L'enchâssement

(titre original : The Embedding)

 

Roman de Ian Watson publié chez Calmann-Lévy (n°5211) et au Livre de Poche (n°7013), traduit par Didier Pemerle. Prix Apollo 1975 et finaliste du prix Nebula décerné par la très chauvine association américaine des écrivains de SF, ce qui n'est pas un mince exploit pour un Britannique.

Chris Sole connaît les Nouvelles Impressions d'Afrique de Raymond Roussel, ce poète français, "le moins lu des auteurs célèbres", qui a influencé à la fois les surréalistes et l'Oulipo, et qui a inventé la structure littéraire enchâssée consistant à insérer des parenthèses dans des parenthèses à un point tel que le cerveau humain n'est plus capable de suivre le discours. C'est pourquoi Sole procède à des tests secrets dans un hôpital britannique où il fait apprendre un tel langage enchâssé à de jeunes enfants au cerveau stimulé par une substance chimique, conditionnés dès la naissance à cette fin.

Son ami et par ailleurs ex-amant de sa femme et père de son fils, l'ethnologue Pierre Darriand, a découvert, dans une Amazonie menacée par les plans pharaoniques des multinationales américaines alliée au gouvernement brésilien, une tribu dont le langage courant, le xemahoa A, se transforme sous l'effet d'une drogue locale en un langage enchâssé, le xemahoa B, dans lequel se transmettent leurs mythes. Mais les études de ces deux chercheurs n'intéresseraient personne si elles n'acquéraient pas d'un coup une valeur marchande pour une espèce extraterrestre qui cherche à élaborer une grammaire universelle à partir de différents langages pour découvrir une transcendance permettant d'accéder à l'Autre-Réalité.

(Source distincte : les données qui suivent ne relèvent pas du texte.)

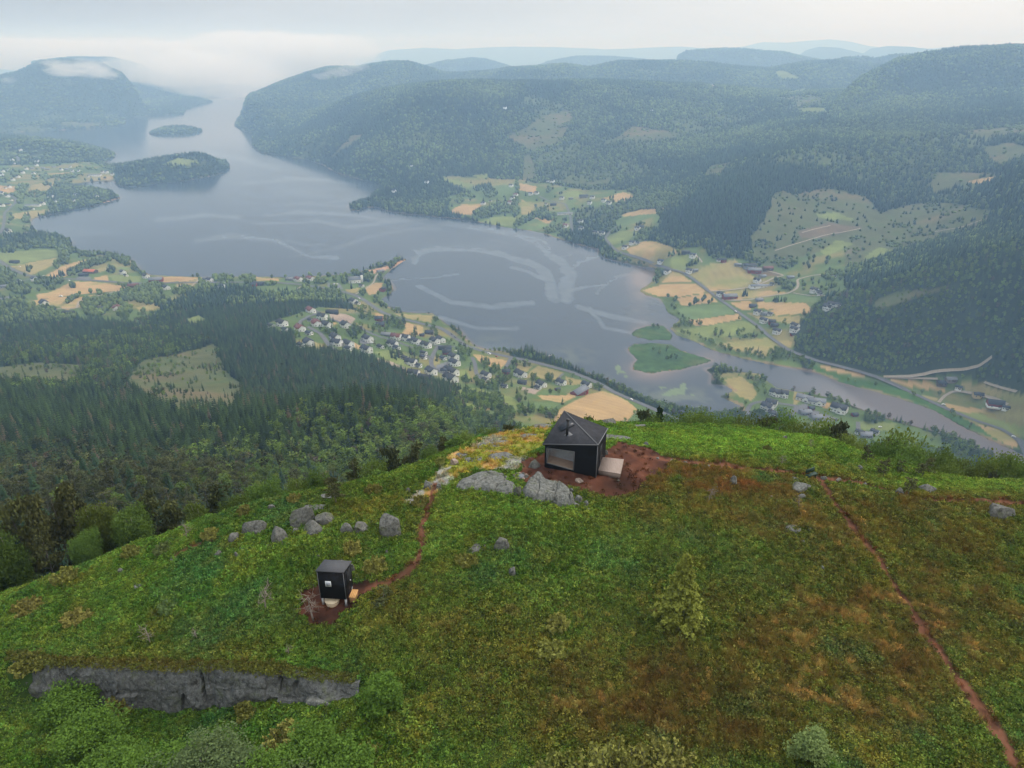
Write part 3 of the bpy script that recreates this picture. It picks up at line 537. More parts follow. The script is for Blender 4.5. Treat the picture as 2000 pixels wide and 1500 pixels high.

L'enchâssement est un roman court mais extrêmement dense, mêlant sociologie, éthique, anthropologie, politique et bien sûr linguistique. Watson y allie une réflexion sur la nature du langage et son rôle constitutif sur notre appréhension du monde et de l'altérité, ainsi qu'une réelle érudition, à un récit passionnant de bout en bout qu'il mène avec brio et avec un enthousiasme communicatif. La profonde réflexion d'un Bernard Wolfe, la frénésie d'un Brunner décrivant le "monde en marche" sur sa trajectoire insensée, la description à la Spinrad de personnages dénués de scrupules ou perclus dans leurs contradictions et leurs tourments, tout est là dans ce roman d'une richesse exceptionnelle, qui réunit toutes les qualités d'un véritable chef d'œuvre.